Give back the full material, exactly as it reads.

(Rows from a 3D scene dataset)
--- Begin ---
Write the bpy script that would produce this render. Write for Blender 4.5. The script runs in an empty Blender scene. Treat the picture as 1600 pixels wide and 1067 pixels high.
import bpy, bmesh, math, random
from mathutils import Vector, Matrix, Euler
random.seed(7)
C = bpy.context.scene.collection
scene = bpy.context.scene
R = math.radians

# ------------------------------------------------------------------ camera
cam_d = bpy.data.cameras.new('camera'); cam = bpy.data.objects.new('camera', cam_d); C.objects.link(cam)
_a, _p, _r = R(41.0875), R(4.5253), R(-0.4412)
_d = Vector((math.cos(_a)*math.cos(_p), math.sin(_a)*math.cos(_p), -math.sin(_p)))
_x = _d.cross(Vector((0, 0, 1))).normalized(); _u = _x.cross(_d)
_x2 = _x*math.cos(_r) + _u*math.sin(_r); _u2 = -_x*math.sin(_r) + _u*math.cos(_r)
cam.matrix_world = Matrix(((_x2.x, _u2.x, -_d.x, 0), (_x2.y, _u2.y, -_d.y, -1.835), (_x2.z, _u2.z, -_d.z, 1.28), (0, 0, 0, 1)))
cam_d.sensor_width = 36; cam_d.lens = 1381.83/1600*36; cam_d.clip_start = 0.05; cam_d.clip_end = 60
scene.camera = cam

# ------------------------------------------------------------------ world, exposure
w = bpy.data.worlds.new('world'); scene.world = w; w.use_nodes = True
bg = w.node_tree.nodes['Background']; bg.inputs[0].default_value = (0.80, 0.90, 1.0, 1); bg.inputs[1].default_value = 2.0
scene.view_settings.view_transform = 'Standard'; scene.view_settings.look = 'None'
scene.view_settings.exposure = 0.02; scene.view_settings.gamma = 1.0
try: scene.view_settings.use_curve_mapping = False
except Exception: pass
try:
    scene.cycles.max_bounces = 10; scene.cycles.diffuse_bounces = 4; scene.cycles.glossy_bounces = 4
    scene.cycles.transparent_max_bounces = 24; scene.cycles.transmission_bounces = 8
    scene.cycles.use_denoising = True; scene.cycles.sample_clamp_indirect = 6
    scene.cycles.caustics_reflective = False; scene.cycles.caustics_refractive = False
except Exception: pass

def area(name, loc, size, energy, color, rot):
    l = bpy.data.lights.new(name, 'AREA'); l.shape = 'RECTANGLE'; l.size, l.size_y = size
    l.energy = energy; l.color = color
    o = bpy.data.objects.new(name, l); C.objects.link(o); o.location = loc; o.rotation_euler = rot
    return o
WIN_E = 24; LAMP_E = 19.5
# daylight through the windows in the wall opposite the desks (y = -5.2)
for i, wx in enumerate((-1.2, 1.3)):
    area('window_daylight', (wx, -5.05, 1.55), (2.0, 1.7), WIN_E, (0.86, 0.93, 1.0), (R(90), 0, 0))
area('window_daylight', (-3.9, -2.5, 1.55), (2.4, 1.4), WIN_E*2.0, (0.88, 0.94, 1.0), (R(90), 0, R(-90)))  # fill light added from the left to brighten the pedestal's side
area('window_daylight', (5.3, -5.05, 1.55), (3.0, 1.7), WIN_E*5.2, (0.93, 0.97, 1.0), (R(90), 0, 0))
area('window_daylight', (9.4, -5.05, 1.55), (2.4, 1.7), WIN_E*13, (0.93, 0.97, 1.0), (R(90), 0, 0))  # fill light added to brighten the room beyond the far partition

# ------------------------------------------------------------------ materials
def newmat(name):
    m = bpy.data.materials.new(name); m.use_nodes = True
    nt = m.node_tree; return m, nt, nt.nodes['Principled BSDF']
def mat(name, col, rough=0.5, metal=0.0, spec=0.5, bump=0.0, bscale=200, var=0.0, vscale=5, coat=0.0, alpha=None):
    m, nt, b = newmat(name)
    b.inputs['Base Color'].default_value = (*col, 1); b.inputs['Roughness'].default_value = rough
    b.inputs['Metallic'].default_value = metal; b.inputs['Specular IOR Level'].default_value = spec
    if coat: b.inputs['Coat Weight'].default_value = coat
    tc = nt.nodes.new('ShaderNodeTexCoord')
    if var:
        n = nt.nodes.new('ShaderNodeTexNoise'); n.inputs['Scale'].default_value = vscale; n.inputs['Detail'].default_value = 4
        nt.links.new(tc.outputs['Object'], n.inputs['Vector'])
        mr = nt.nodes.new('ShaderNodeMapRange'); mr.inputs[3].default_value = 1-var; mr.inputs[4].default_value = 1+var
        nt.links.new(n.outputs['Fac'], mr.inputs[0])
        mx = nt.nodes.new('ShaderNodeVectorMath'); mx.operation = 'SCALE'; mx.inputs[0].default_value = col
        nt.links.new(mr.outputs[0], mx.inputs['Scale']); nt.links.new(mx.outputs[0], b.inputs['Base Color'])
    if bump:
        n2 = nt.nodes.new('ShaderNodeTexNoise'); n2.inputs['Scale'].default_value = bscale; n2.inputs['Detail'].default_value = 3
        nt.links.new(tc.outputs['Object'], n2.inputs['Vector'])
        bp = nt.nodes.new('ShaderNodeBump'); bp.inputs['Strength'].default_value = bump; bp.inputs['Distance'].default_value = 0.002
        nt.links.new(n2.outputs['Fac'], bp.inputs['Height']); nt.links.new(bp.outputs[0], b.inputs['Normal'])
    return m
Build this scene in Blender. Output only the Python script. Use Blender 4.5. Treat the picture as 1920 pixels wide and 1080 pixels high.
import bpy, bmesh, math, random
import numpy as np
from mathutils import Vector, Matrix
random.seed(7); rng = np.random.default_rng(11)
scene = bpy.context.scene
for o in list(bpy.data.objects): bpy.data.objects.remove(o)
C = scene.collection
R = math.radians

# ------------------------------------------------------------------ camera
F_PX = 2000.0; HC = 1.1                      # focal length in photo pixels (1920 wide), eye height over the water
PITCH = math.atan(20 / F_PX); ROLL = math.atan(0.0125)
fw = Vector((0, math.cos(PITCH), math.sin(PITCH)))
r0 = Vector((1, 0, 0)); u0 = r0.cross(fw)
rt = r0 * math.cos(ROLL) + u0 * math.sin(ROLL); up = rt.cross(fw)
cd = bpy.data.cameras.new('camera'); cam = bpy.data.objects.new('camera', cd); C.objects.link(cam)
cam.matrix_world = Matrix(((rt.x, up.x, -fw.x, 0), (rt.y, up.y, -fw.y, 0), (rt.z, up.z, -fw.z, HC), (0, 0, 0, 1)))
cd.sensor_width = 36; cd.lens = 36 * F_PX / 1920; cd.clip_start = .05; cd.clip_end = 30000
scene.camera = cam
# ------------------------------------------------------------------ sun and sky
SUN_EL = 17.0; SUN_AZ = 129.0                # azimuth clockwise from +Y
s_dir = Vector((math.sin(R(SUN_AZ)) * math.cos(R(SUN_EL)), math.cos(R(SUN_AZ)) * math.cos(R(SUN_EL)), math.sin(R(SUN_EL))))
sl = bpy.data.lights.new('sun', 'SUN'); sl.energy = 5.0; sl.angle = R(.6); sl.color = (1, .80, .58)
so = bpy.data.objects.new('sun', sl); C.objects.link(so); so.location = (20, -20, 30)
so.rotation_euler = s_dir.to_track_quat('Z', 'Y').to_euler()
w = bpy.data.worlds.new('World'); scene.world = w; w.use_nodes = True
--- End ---
• [RESULT BELOW]
Write the bpy script that would produce this render. Write for Blender 4.5. The script runs in an empty Blender scene. Treat the picture as 1600 pixels wide and 1067 pixels high.
import bpy, bmesh, math, random
from mathutils import Vector, Matrix, Euler
random.seed(7)
C = bpy.context.scene.collection
scene = bpy.context.scene
R = math.radians

# ------------------------------------------------------------------ camera
cam_d = bpy.data.cameras.new('camera'); cam = bpy.data.objects.new('camera', cam_d); C.objects.link(cam)
_a, _p, _r = R(41.0875), R(4.5253), R(-0.4412)
_d = Vector((math.cos(_a)*math.cos(_p), math.sin(_a)*math.cos(_p), -math.sin(_p)))
_x = _d.cross(Vector((0, 0, 1))).normalized(); _u = _x.cross(_d)
_x2 = _x*math.cos(_r) + _u*math.sin(_r); _u2 = -_x*math.sin(_r) + _u*math.cos(_r)
cam.matrix_world = Matrix(((_x2.x, _u2.x, -_d.x, 0), (_x2.y, _u2.y, -_d.y, -1.835), (_x2.z, _u2.z, -_d.z, 1.28), (0, 0, 0, 1)))
cam_d.sensor_width = 36; cam_d.lens = 1381.83/1600*36; cam_d.clip_start = 0.05; cam_d.clip_end = 60
scene.camera = cam

# ------------------------------------------------------------------ world, exposure
w = bpy.data.worlds.new('world'); scene.world = w; w.use_nodes = True
bg = w.node_tree.nodes['Background']; bg.inputs[0].default_value = (0.80, 0.90, 1.0, 1); bg.inputs[1].default_value = 2.0
scene.view_settings.view_transform = 'Standard'; scene.view_settings.look = 'None'
scene.view_settings.exposure = 0.02; scene.view_settings.gamma = 1.0
try: scene.view_settings.use_curve_mapping = False
except Exception: pass
try:
    scene.cycles.max_bounces = 10; scene.cycles.diffuse_bounces = 4; scene.cycles.glossy_bounces = 4
    scene.cycles.transparent_max_bounces = 24; scene.cycles.transmission_bounces = 8
    scene.cycles.use_denoising = True; scene.cycles.sample_clamp_indirect = 6
    scene.cycles.caustics_reflective = False; scene.cycles.caustics_refractive = False
except Exception: pass

def area(name, loc, size, energy, color, rot):
    l = bpy.data.lights.new(name, 'AREA'); l.shape = 'RECTANGLE'; l.size, l.size_y = size
    l.energy = energy; l.color = color
    o = bpy.data.objects.new(name, l); C.objects.link(o); o.location = loc; o.rotation_euler = rot
    return o
WIN_E = 24; LAMP_E = 19.5
# daylight through the windows in the wall opposite the desks (y = -5.2)
for i, wx in enumerate((-1.2, 1.3)):
    area('window_daylight', (wx, -5.05, 1.55), (2.0, 1.7), WIN_E, (0.86, 0.93, 1.0), (R(90), 0, 0))
area('window_daylight', (-3.9, -2.5, 1.55), (2.4, 1.4), WIN_E*2.0, (0.88, 0.94, 1.0), (R(90), 0, R(-90)))  # fill light added from the left to brighten the pedestal's side
area('window_daylight', (5.3, -5.05, 1.55), (3.0, 1.7), WIN_E*5.2, (0.93, 0.97, 1.0), (R(90), 0, 0))
area('window_daylight', (9.4, -5.05, 1.55), (2.4, 1.7), WIN_E*13, (0.93, 0.97, 1.0), (R(90), 0, 0))  # fill light added to brighten the room beyond the far partition

# ------------------------------------------------------------------ materials
def newmat(name):
    m = bpy.data.materials.new(name); m.use_nodes = True
    nt = m.node_tree; return m, nt, nt.nodes['Principled BSDF']
def mat(name, col, rough=0.5, metal=0.0, spec=0.5, bump=0.0, bscale=200, var=0.0, vscale=5, coat=0.0, alpha=None):
    m, nt, b = newmat(name)
    b.inputs['Base Color'].default_value = (*col, 1); b.inputs['Roughness'].default_value = rough
    b.inputs['Metallic'].default_value = metal; b.inputs['Specular IOR Level'].default_value = spec
    if coat: b.inputs['Coat Weight'].default_value = coat
    tc = nt.nodes.new('ShaderNodeTexCoord')
    if var:
        n = nt.nodes.new('ShaderNodeTexNoise'); n.inputs['Scale'].default_value = vscale; n.inputs['Detail'].default_value = 4
        nt.links.new(tc.outputs['Object'], n.inputs['Vector'])
        mr = nt.nodes.new('ShaderNodeMapRange'); mr.inputs[3].default_value = 1-var; mr.inputs[4].default_value = 1+var
        nt.links.new(n.outputs['Fac'], mr.inputs[0])
        mx = nt.nodes.new('ShaderNodeVectorMath'); mx.operation = 'SCALE'; mx.inputs[0].default_value = col
        nt.links.new(mr.outputs[0], mx.inputs['Scale']); nt.links.new(mx.outputs[0], b.inputs['Base Color'])
    if bump:
        n2 = nt.nodes.new('ShaderNodeTexNoise'); n2.inputs['Scale'].default_value = bscale; n2.inputs['Detail'].default_value = 3
        nt.links.new(tc.outputs['Object'], n2.inputs['Vector'])
        bp = nt.nodes.new('ShaderNodeBump'); bp.inputs['Strength'].default_value = bump; bp.inputs['Distance'].default_value = 0.002
        nt.links.new(n2.outputs['Fac'], bp.inputs['Height']); nt.links.new(bp.outputs[0], b.inputs['Normal'])
    return m
Build this scene in Blender. Output only the Python script. Use Blender 4.5. Treat the picture as 1920 pixels wide and 1080 pixels high.
import bpy, bmesh, math, random
import numpy as np
from mathutils import Vector, Matrix
random.seed(7); rng = np.random.default_rng(11)
scene = bpy.context.scene
for o in list(bpy.data.objects): bpy.data.objects.remove(o)
C = scene.collection
R = math.radians

# ------------------------------------------------------------------ camera
F_PX = 2000.0; HC = 1.1                      # focal length in photo pixels (1920 wide), eye height over the water
PITCH = math.atan(20 / F_PX); ROLL = math.atan(0.0125)
fw = Vector((0, math.cos(PITCH), math.sin(PITCH)))
r0 = Vector((1, 0, 0)); u0 = r0.cross(fw)
rt = r0 * math.cos(ROLL) + u0 * math.sin(ROLL); up = rt.cross(fw)
cd = bpy.data.cameras.new('camera'); cam = bpy.data.objects.new('camera', cd); C.objects.link(cam)
cam.matrix_world = Matrix(((rt.x, up.x, -fw.x, 0), (rt.y, up.y, -fw.y, 0), (rt.z, up.z, -fw.z, HC), (0, 0, 0, 1)))
cd.sensor_width = 36; cd.lens = 36 * F_PX / 1920; cd.clip_start = .05; cd.clip_end = 30000
scene.camera = cam
# ------------------------------------------------------------------ sun and sky
SUN_EL = 17.0; SUN_AZ = 129.0                # azimuth clockwise from +Y
s_dir = Vector((math.sin(R(SUN_AZ)) * math.cos(R(SUN_EL)), math.cos(R(SUN_AZ)) * math.cos(R(SUN_EL)), math.sin(R(SUN_EL))))
sl = bpy.data.lights.new('sun', 'SUN'); sl.energy = 5.0; sl.angle = R(.6); sl.color = (1, .80, .58)
so = bpy.data.objects.new('sun', sl); C.objects.link(so); so.location = (20, -20, 30)
so.rotation_euler = s_dir.to_track_quat('Z', 'Y').to_euler()
w = bpy.data.worlds.new('World'); scene.world = w; w.use_nodes = True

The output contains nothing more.